1.9 / 2.16

“On the Roof”
Book 1, chapter 9; Book 2, chapter 16

Characters

1.9 Male Protagonist, senior credit investigator (unnamed), his wife (Estelle), her deadbeat friends (unnamed), but one of them a redhead.

2.16 Female protagonist (Janet), her husband (Al), black guy and red-headed who rape Janet (unnamed)

General Subject/ Plot

1.9: a professional man comes home to find his wife hanging out with her loathesome childhood friends on the roof.

2.16: a woman joins some men on a roof to smoke hash and they rape her.

Motifs

1.9 deadbeats, redhead, oxford grey suit and homburg (for which he’s laughed at, like first in the bedroom), other clothing, Jesus, alcohol, infidelity –the woman’s)

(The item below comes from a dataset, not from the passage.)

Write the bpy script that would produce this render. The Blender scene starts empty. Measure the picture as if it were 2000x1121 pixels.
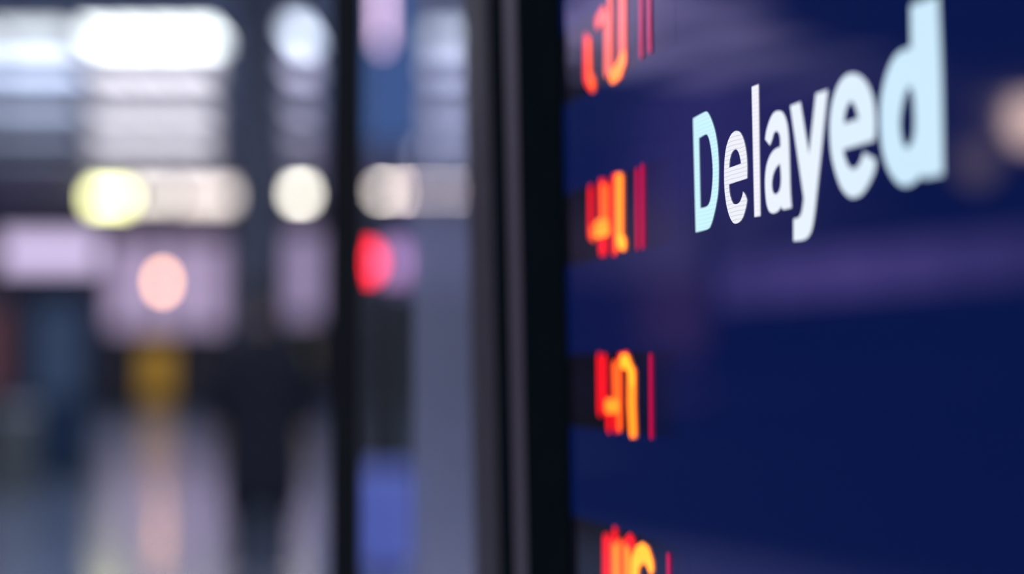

2.16 redhead, black professional, alcohol, rape, women’s undergarments (the bra in first ‘in dreams’), “Just for a Thrill,” Jesus, rain, apartment

Notes

In the first, a husabnd exits the cupola of the roof to find his wife in a compromising situation –in which she is complicit– with her deadbeat friends; in the second, a different husband exits the cupola on the roof soon to find his wife has been brutally raped and sodomized (not complicit).

This follows a pattern established by the preceding “In Dreams”: in the first “In Dreams” the wife’s promiscuousness exposes the husband to some awkardness and uncertainty; in the second “In Dreams”, a woman is brutally sodomized and raped.

[To state it otherwise: The first and second “On the Roof” repeat a pattern of the first and second “In Dreams” — in the first of each the woman is presented as a sort of liability to the man/ husband, because of her sexual availability; in the second of each, the woman is presented as sexually vulnerable, a victim.]

In the first “On The Roof” the wife seems to enjoy a party, which gets her in trouble with the husband. In the second, she doesn’t enjoy at all the party that her husband is so into himself, and this is what gets her in trouble.

In the first “On The Roof” like the second “In The Bedroom”, the wife laughs at the pretensions implied by the husband donning a homburg.

Each features a redhead, each refers to the banking industry, each has a husband stepping through the door of the cupola…

In general, it’s notable how much these short vignettes suggest about the life histories of their characters, and how the suggested life histories of one chapter will mingle with and refer to the suggested life histories of another.